Beginning with the first line, set down every line through the one containing "COL = SC.collection", exactly as it appears, but not the pictures.

START

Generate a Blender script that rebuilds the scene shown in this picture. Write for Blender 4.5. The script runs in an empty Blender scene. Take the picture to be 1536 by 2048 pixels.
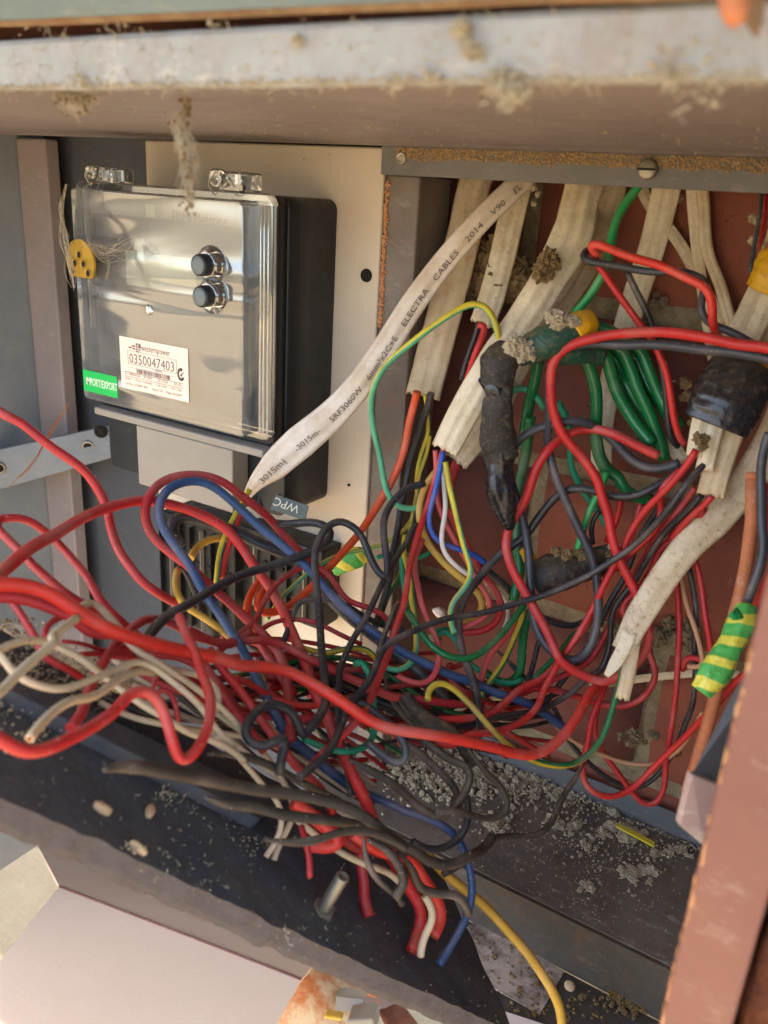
import bpy, bmesh, math, random
import numpy as np
from mathutils import Vector, Matrix, kdtree, noise
from math import radians, sin, cos, pi, atan2, sqrt
random.seed(7)
SC = bpy.context.scene
COL = SC.collection

# ------------------------------------------------------------------ camera
F = 1707.79                     # focal length in photo pixels (1536 x 2048 photo)
R = np.array([[0.83989814, 0.23469006, -0.48937887],
              [0.53973806, -0.26640467, 0.79856833],
              [0.05704324, -0.93485246, -0.35042395]])
cam_d = bpy.data.cameras.new("camera")
cam = bpy.data.objects.new("camera", cam_d)
COL.objects.link(cam)
right, down, fwd = R[:, 0], R[:, 1], R[:, 2]
M = Matrix(((right[0], -down[0], -fwd[0], 0), (right[1], -down[1], -fwd[1], 0), (right[2], -down[2], -fwd[2], 0), (0, 0, 0, 1)))
cam.matrix_world = M
cam_d.sensor_fit = 'VERTICAL'
cam_d.sensor_height = 36.0
cam_d.sensor_width = 27.0
cam_d.lens = F / 2048 * 36.0
cam_d.clip_start = 0.01
cam_d.clip_end = 200
cam_d.dof.use_dof = True
cam_d.dof.focus_distance = 0.50
cam_d.dof.aperture_fstop = 13
SC.camera = cam

# ------------------------------------------------------------------ sky, sun, exposure
SUN_AZ = radians(215)     # direction the sun stands in, compass style from +Y clockwise
SUN_EL = radians(56)
world = bpy.data.worlds.new("World")
SC.world = world
world.use_nodes = True
wn = world.node_tree
wn.nodes.clear()
wo = wn.nodes.new('ShaderNodeOutputWorld')
wb = wn.nodes.new('ShaderNodeBackground')
ws = wn.nodes.new('ShaderNodeTexSky')
ws.sky_type = 'NISHITA'
ws.sun_disc = False
ws.sun_elevation = SUN_EL
ws.sun_rotation = SUN_AZ
ws.dust_density = 2.0
wb.inputs[1].default_value = 0.15
wn.links.new(ws.outputs[0], wb.inputs[0])
wn.links.new(wb.outputs[0], wo.inputs[0])
sd = bpy.data.lights.new("sun", 'SUN')
sd.energy = 3.6
sd.angle = radians(0.6)
sd.color = (1.0, 0.965, 0.91)
sun = bpy.data.objects.new("sun", sd)
COL.objects.link(sun)
sv = Vector((sin(SUN_AZ) * cos(SUN_EL), cos(SUN_AZ) * cos(SUN_EL), sin(SUN_EL)))
sun.rotation_euler = sv.to_track_quat('Z', 'Y').to_euler()
SC.view_settings.view_transform = 'Standard'
SC.view_settings.look = 'None'
SC.view_settings.gamma = 1
SC.view_settings.exposure = 2.08
SC.render.engine = 'CYCLES'
SC.cycles.max_bounces = 8
SC.cycles.transparent_max_bounces = 16
SC.cycles.diffuse_bounces = 6

# ------------------------------------------------------------------ geometry of the view: photo measurements -> metres
def ray(x, y):
    return R @ np.array([(x - 768) / F, (y - 1024) / F, 1.0])
def atD(x, y, d):
    return Vector(ray(x, y) * d)
def onY(x, y, Y):
    r = ray(x, y); return Vector(r * (Y / r[1]))
def onZ(x, y, Z):
    r = ray(x, y); return Vector(r * (Z / r[2]))
def onX(x, y, X):
    r = ray(x, y); return Vector(r * (X / r[0]))
def onP(x, y, p, n):
    r = Vector(ray(x, y)); return r * (p.dot(n) / r.dot(n))

YF = 0.18      # front plane of the cabinet
YP = 0.40      # white board
YB = 0.46      # brick behind
YM = 0.34      # front of the meter
ZC = 0.0224    # cabinet ceiling
ZFL = -0.352   # ledge at the bottom
XL = -0.60     # left wall

# ------------------------------------------------------------------ materials
def lin(c):
    return tuple((v / 12.92 if v <= 0.04045 else ((v + 0.055) / 1.055) ** 2.4) for v in c)
def rgb(r, g, b):
    return (*lin((r / 255, g / 255, b / 255)), 1)
class NT:
    def __init__(s, name):
        s.m = bpy.data.materials.new(name); s.m.use_nodes = True
        s.t = s.m.node_tree; s.t.nodes.clear()
        s.out = s.n('ShaderNodeOutputMaterial')
        s.bs = s.n('ShaderNodeBsdfPrincipled')
        s.l(s.bs.outputs[0], s.out.inputs[0])
        s.tc = s.n('ShaderNodeTexCoord')
        s.geo = None
    def n(s, k): return s.t.nodes.new(k)
    def l(s, a, b): s.t.links.new(a, b)
    def noise(s, scale, detail=4, rough=0.6, stretch=None, off=0.0, dist=0.0):
        q = s.n('ShaderNodeTexNoise')
        q.inputs['Scale'].default_value = scale; q.inputs['Detail'].default_value = detail
        q.inputs['Roughness'].default_value = rough; q.inputs['Distortion'].default_value = dist
        mp = s.n('ShaderNodeMapping')
        mp.inputs['Location'].default_value = (off, off * 1.7, -off)
        if stretch: mp.inputs['Scale'].default_value = stretch
        s.l(s.tc.outputs['Object'], mp.inputs[0]); s.l(mp.outputs[0], q.inputs[0])
        return q.outputs[0]
    def ramp(s, v, a, b, ca=(0, 0, 0, 1), cb=(1, 1, 1, 1)):
        q = s.n('ShaderNodeValToRGB')
        q.color_ramp.elements[0].position = a; q.color_ramp.elements[1].position = b
        q.color_ramp.elements[0].color = ca; q.color_ramp.elements[1].color = cb
        s.l(v, q.inputs[0]); return q.outputs[0]
    def mix(s, f, a, b, mode='MIX'):
        q = s.n('ShaderNodeMix'); q.data_type = 'RGBA'; q.blend_type = mode
        for sock, v in ((q.inputs[0], f), (q.inputs[6], a), (q.inputs[7], b)):
            if hasattr(v, 'links') or isinstance(v, bpy.types.NodeSocket): s.l(v, sock)
            else: sock.default_value = v
        return q.outputs[2]
    def math(s, op, a, b=0.0, clamp=False):
        q = s.n('ShaderNodeMath'); q.operation = op; q.use_clamp = clamp
        for i, v in enumerate((a, b)):
            if isinstance(v, bpy.types.NodeSocket): s.l(v, q.inputs[i])
            else: q.inputs[i].default_value = v
        return q.outputs[0]
    def up(s):
        g = s.n('ShaderNodeNewGeometry'); x = s.n('ShaderNodeSeparateXYZ')
        s.l(g.outputs['Normal'], x.inputs[0]); return x.outputs[2]
    def fin(s, col, rough=0.5, bump=None, bstr=0.3, bdist=0.001, metal=0.0, spec=0.5, coat=0):
        for nm, v in (('Base Color', col), ('Roughness', rough), ('Metallic', metal), ('Specular IOR Level', spec), ('Coat Weight', coat)):
            if isinstance(v, bpy.types.NodeSocket): s.l(v, s.bs.inputs[nm])
            else: s.bs.inputs[nm].default_value = v
        if bump is not None:
            b = s.n('ShaderNodeBump'); b.inputs['Strength'].default_value = bstr
            b.inputs['Distance'].default_value = bdist
            s.l(bump, b.inputs['Height']); s.l(b.outputs[0], s.bs.inputs['Normal'])
        return s.m

DUST = rgb(158, 144, 120)
def pvc(name, col, rough=0.45, dust=0.35, off=0.0, stripe=None, sfrac=0.35, grime=0.4):
    t = NT(name)
    base = col
    if stripe is not None:
        uv = t.n('ShaderNodeSeparateXYZ'); t.l(t.tc.outputs['UV'], uv.inputs[0])
        tw = t.math('MULTIPLY', uv.outputs[0], 3.0)
        v = t.math('FRACT', t.math('ADD', uv.outputs[1], tw))
        base = t.mix(t.math('LESS_THAN', v, sfrac), col, stripe)
    var = t.noise(60, 3, 0.6, off=off)
    c2 = t.mix(0.5, base, tuple(x * 0.62 for x in col[:3]) + (1,)) if stripe is None else t.mix(0.35, base, (0.02, 0.03, 0.02, 1))
    c = t.mix(t.ramp(var, 0.42, 0.68), base, c2)
    gr = t.ramp(t.noise(330, 5, 0.75, off=off + 3), 0.60, 0.72)
    c = t.mix(t.math('MULTIPLY', gr, grime), c, (0.03, 0.024, 0.018, 1))
    fade = t.ramp(t.noise(26, 3, 0.6, off=off + 12), 0.52, 0.72)
    c = t.mix(t.math('MULTIPLY', fade, 0.22), c, rgb(206, 180, 168))
    spk = t.ramp(t.noise(700, 3, 0.8, off=off + 9), 0.60, 0.70)
    patch = t.ramp(t.noise(45, 4, 0.7, off=off + 5), 0.40, 0.70)
    upm = t.ramp(t.up(), 0.45, 0.95)
    d = t.math('MULTIPLY', t.math('ADD', t.math('MULTIPLY', upm, patch), t.math('MULTIPLY', spk, patch)), dust, True)
    c = t.mix(d, c, DUST)
    rg = t.math('ADD', t.math('MULTIPLY', d, 0.5), rough, True)
    return t.fin(c, rg, t.noise(520, 4, 0.7, off=off), 0.25, 0.0006, spec=0.45)

MAT = {}
MAT['red'] = pvc('red_insulation', rgb(198, 44, 44), off=1, dust=0.34, grime=0.25)
MAT['bright'] = pvc('bright_red_insulation', rgb(218, 54, 42), off=2, dust=0.3, grime=0.15)
MAT['dark_red'] = pvc('dark_red_insulation', rgb(178, 40, 46), off=3, dust=0.3)
MAT['pink'] = pvc('faded_red_insulation', rgb(214, 84, 82), off=4, dust=0.3, grime=0.2)
MAT['orange'] = pvc('orange_insulation', rgb(220, 78, 30), off=5, dust=0.15, grime=0.2)
MAT['black'] = pvc('black_insulation', rgb(46, 46, 50), off=6, dust=0.30, rough=0.38)
MAT['grey'] = pvc('slate_grey_insulation', rgb(62, 65, 73), off=7, dust=0.3, rough=0.4)
MAT['brown'] = pvc('grimy_black_insulation', rgb(62, 54, 48), off=8, dust=0.4, rough=0.6)
MAT['green'] = pvc('green_insulation', rgb(22, 112, 62), off=9, dust=0.25, rough=0.22)
MAT['bgreen'] = pvc('bright_green_insulation', rgb(36, 160, 84), off=10, dust=0.2, rough=0.35, grime=0.5)
MAT['teal'] = pvc('teal_green_insulation', rgb(30, 150, 110), off=11, dust=0.25, rough=0.4)
MAT['blue'] = pvc('blue_insulation', rgb(48, 78, 122), off=12, dust=0.35)
MAT['bblue'] = pvc('bright_blue_insulation', rgb(34, 84, 178), off=13, dust=0.1)
MAT['yellow'] = pvc('yellow_insulation', rgb(204, 160, 58), off=14, dust=0.35)
MAT['cream'] = pvc('cream_insulation', rgb(204, 182, 150), off=15, dust=0.4, rough=0.6, grime=0.7)
MAT['white'] = pvc('white_insulation', rgb(226, 214, 204), off=16, dust=0.2, grime=0.3)
MAT['yg'] = pvc('green_yellow_insulation', rgb(90, 178, 134), off=17, dust=0.2, stripe=rgb(214, 196, 50), sfrac=0.42, grime=0.3)
MAT['ygdark'] = pvc('dark_green_yellow_insulation', rgb(40, 118, 68), off=18, dust=0.3, stripe=rgb(196, 164, 44), sfrac=0.4, grime=0.4)
MAT['tan'] = pvc('tan_insulation', rgb(190, 142, 104), off=19, dust=0.3, rough=0.6)
def sheath(name, col, dirt, off):
    t = NT(name)
    streak = t.noise(55, 5, 0.7, off=off)
    sp = t.ramp(t.noise(420, 4, 0.8, off=off + 2), 0.56, 0.68)
    pt = t.ramp(t.noise(28, 5, 0.75, off=off + 4), 0.48, 0.72)
    c = t.mix(t.ramp(streak, 0.35, 0.75), col, tuple(v * f for v, f in zip(col[:3], (0.72, 0.62, 0.48))) + (1,))
    m = t.math('MULTIPLY', t.math('ADD', t.math('MULTIPLY', sp, 0.65), t.math('MULTIPLY', pt, 0.5)), dirt, True)
    c = t.mix(m, c, rgb(84, 68, 48))
    return t.fin(c, 0.5, t.noise(260, 5, 0.7, off=off), 0.35, 0.001, spec=0.4)
MAT['sheath_new'] = sheath('clean_white_sheath', rgb(230, 218, 204), 0.16, 21)
MAT['sheath_cream'] = sheath('cream_sheath', rgb(240, 228, 200), 0.5, 22)
MAT['sheath_tan'] = sheath('tan_sheath', rgb(226, 208, 176), 0.45, 23)
MAT['sheath_dirty'] = sheath('dirty_sheath', rgb(222, 206, 178), 0.9, 24)
def tape(name, col, rough=0.3, dust=0.5, off=0):
    t = NT(name)
    w = t.noise(90, 2, 0.5, off=off, dist=1.0)
    d = t.math('MULTIPLY', t.math('ADD', t.ramp(t.noise(380, 5, 0.8, off=off), 0.52, 0.7), t.math('MULTIPLY', t.ramp(t.up(), 0.3, 1.0), t.ramp(t.noise(60, 4, 0.8, off=off), 0.35, 0.6))), dust, True)
    c = t.mix(d, col, rgb(140, 120, 88))
    return t.fin(c, t.math('ADD', t.math('MULTIPLY', d, 0.6), rough, True), w, 0.45, 0.002, spec=0.5)
MAT['tape_black'] = tape('black_tape', rgb(30, 31, 36), 0.25, 0.35, 31)
MAT['tape_dusty'] = tape('dusty_black_tape', rgb(38, 34, 32), 0.6, 0.55, 32)
MAT['tape_green'] = tape('dark_green_tape', rgb(28, 72, 56), 0.45, 0.75, 33)
MAT['tape_yellow'] = tape('yellow_tape', rgb(226, 172, 20), 0.45, 0.5, 34)
def striped(name, a, b, n, off):
    t = NT(name)
    uv = t.n('ShaderNodeSeparateXYZ'); t.l(t.tc.outputs['UV'], uv.inputs[0])
    v = t.math('FRACT', t.math('ADD', t.math('MULTIPLY', uv.outputs[0], n), t.math('ADD', uv.outputs[1], t.math('MULTIPLY', t.noise(60, 2, 0.5), 0.5))))
    c = t.mix(t.math('LESS_THAN', v, 0.42), a, b)
    return t.fin(c, 0.35, t.noise(150, 3, 0.6, off=off), 0.7, 0.002)
MAT['tape_striped'] = striped('green_yellow_tape', rgb(84, 176, 84), rgb(224, 214, 80), 100, 35)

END

▶ **SOLUTION TO THIS PROBLEM**:
Generate a Blender script that rebuilds the scene shown in this picture. Write for Blender 4.5. The script runs in an empty Blender scene. Take the picture to be 1536 by 2048 pixels.
import bpy, bmesh, math, random
import numpy as np
from mathutils import Vector, Matrix, kdtree, noise
from math import radians, sin, cos, pi, atan2, sqrt
random.seed(7)
SC = bpy.context.scene
COL = SC.collection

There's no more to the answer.